È così che la vicenda umana di Adrian Gyle si specchia nell’acqua torbida della nostra contemporaneità più spaventosa. Il fantasma Gyle, quasi una non persona, sul punto di un esilio definitivo, diventa l’ultimo testimone di una catastrofe politica che non riguarda solo l’Oriente, ma noi tutti: «Era la nuova realtà e c’eravamo dentro tutti. I confini rimasti in piedi tra polizia, governo, famiglie, potenti e media, eliminati nel giro di un mese. La vecchia Hong Kong delle leggi e dei giudici britannicamente imparruccati decostruita in una notte e al suo posto era spuntato un mondo totalitario cupo e selvaggio nel quale regnavano dicerie, esagerazioni, odio, tribalismo, supposizioni. Davanti a un delitto – per esempio quando una giovane manifestante veniva ritrovata annegata o apparentemente suicida da un grattacielo – poteva presumere di sapere com’erano andati i fatti».
Nel nuovo totalitarismo la realtà è annientata, svuotata programmaticamente di consistenza. Osborne fa dire al suo protagonista che, in fondo, questo non riguarda solo la Cina, ma riguarda anche noi. Il nuovo totalitarismo si annuncia attraverso la distruzione programmatica del principio di realtà.
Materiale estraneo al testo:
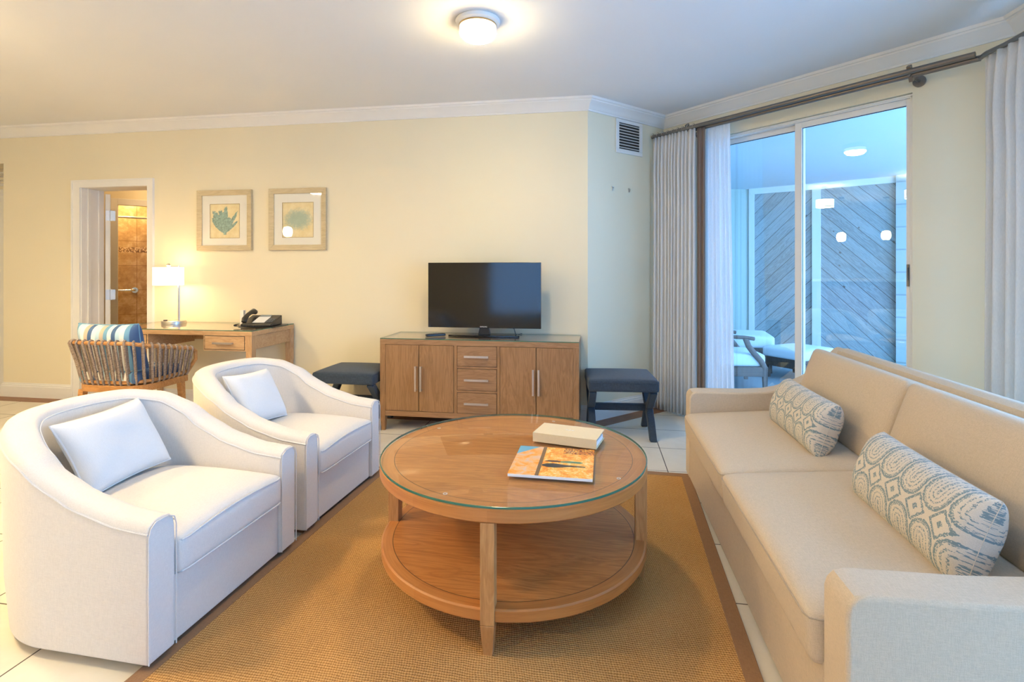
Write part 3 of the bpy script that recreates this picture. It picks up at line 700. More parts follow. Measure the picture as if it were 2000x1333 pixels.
# magazine
def cover_mat():
    t = NT('magazine_cover_print'); v = t.coord(); x, y, z = t.xyz(v)
    n = t.noise(v, 26, 4, .65, .6); n2 = t.noise(v, 110, 3, .7)
    warm = t.ramp(t.m('ADD', t.m('MULTIPLY', n, .6), t.m('MULTIPLY', n2, .4)), [(.30, lin(150, 70, 20)), (.42, lin(240, 135, 30)), (.52, lin(255, 180, 70)), (.62, lin(255, 220, 150))])
    soft_ = t.ramp(n, [(.35, lin(250, 150, 40)), (.5, lin(245, 180, 110)), (.65, lin(225, 190, 165))])
    left = t.m('LESS_THAN', x, -.045)
    c = t.mix(left, warm, soft_)
    tl = t.m('LESS_THAN', t.m('SUBTRACT', t.m('MULTIPLY', x, 1.0), t.m('MULTIPLY', y, .9)), -.205)
    c = t.mix(tl, c, lin(120, 180, 205))
    tr = t.m('MULTIPLY', t.m('GREATER_THAN', y, .085), t.m('GREATER_THAN', x, .03)); c = t.mix(t.m('MULTIPLY', tr, t.m('GREATER_THAN', n2, .5)), c, lin(120, 45, 20))
    post = t.m('LESS_THAN', t.m('ABSOLUTE', t.m('ADD', x, .048)), .007); c = t.mix(post, c, lin(120, 90, 60))
    t.col(c); t.set(rough=.22); return t.mat
t = thing('magazine', 'glossy magazine with orange sunset cover lying near the front of the coffee table', 'magazine', (-.158, 2.012, ZT+.001), math.radians(-1))
MB().box(-.152, .150, -.153, .15, 0, .009).build('pages', M['paper'], t, smooth=False)
MB().box(-.153, .151, -.151, .152, .009, .0100).build('cover', cover_mat(), t, smooth=False)
def silhouette(pts, z, mat, name):
    m = MB(); n = len(pts); m.v = [(x, y, z) for x, y in pts]+[(x, y, z-.0004) for x, y in pts]; m.f = [tuple(range(n)), tuple(range(2*n-1, n-1, -1))]+[(i, n+i, n+(i+1) % n, (i+1) % n) for i in range(n)]; m.mi = [0]*len(m.f)
    return m.build(name, mat, t, smooth=False)
silhouette([(-.040, -.055), (-.018, -.066), (.010, -.067), (.034, -.062), (.062, -.052), (.120, -.050), (.122, -.044), (.062, -.044), (.118, -.037), (.060, -.038), (.030, -.032), (.0, -.026), (-.024, -.030), (-.040, -.042)], .0106, plain('print_black', (.02, .02, .03), .25), 'printed_figure')
silhouette([(-.034, -.006), (-.01, -.012), (.022, -.010), (.028, -.002), (.014, .006), (-.02, .004)], .0106, plain('print_brown', lin(90, 45, 30), .25), 'printed_figure')
silhouette([(.026, -.012), (.10, -.014), (.112, -.006), (.10, .004), (.05, .006), (.022, -.001)], .0105, plain('print_green', lin(95, 130, 95), .25), 'printed_figure')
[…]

L’ORDINE NUOVO SI FONDA SUL PANICO Ho conosciuto qualche anno fa Osborne. Lo raggiunsi, era fine luglio del 2017, all’hotel Cabochon di Bangkok per una cena e poi mi condusse in un piccolo bar giapponese per una bevuta di whisky nipponico. Eravamo dalle parti del soi 33, a Sukumvith. Conversammo sull’Oriente e il bartender mi spiegò come organizzare un buon tour dalle parti di Osaka. Avevo letto Bangkok Days, e ammiravo Osborne per come aveva descritto la vita degli ex colonizzatori dentro un Oriente capitalistico e ipertecnologico. Tutto sommato, mi apparve come questa vita da expat conservasse un fascino indolente. A Bangkok pareva vivessero i cittadini del mondo della fine della Storia.
Nei sui ultimi libri Osborne ha incrinato questa mia percezione. Sia in Il regno di vetro che in Java Road si scorgono altri segnali e, forse, per la prima volta l’expat fa un ritorno difficile in patria. Non sarà facile per lui abituarsi.
Il mondo post-coloniale, però, non è un paese per vecchi.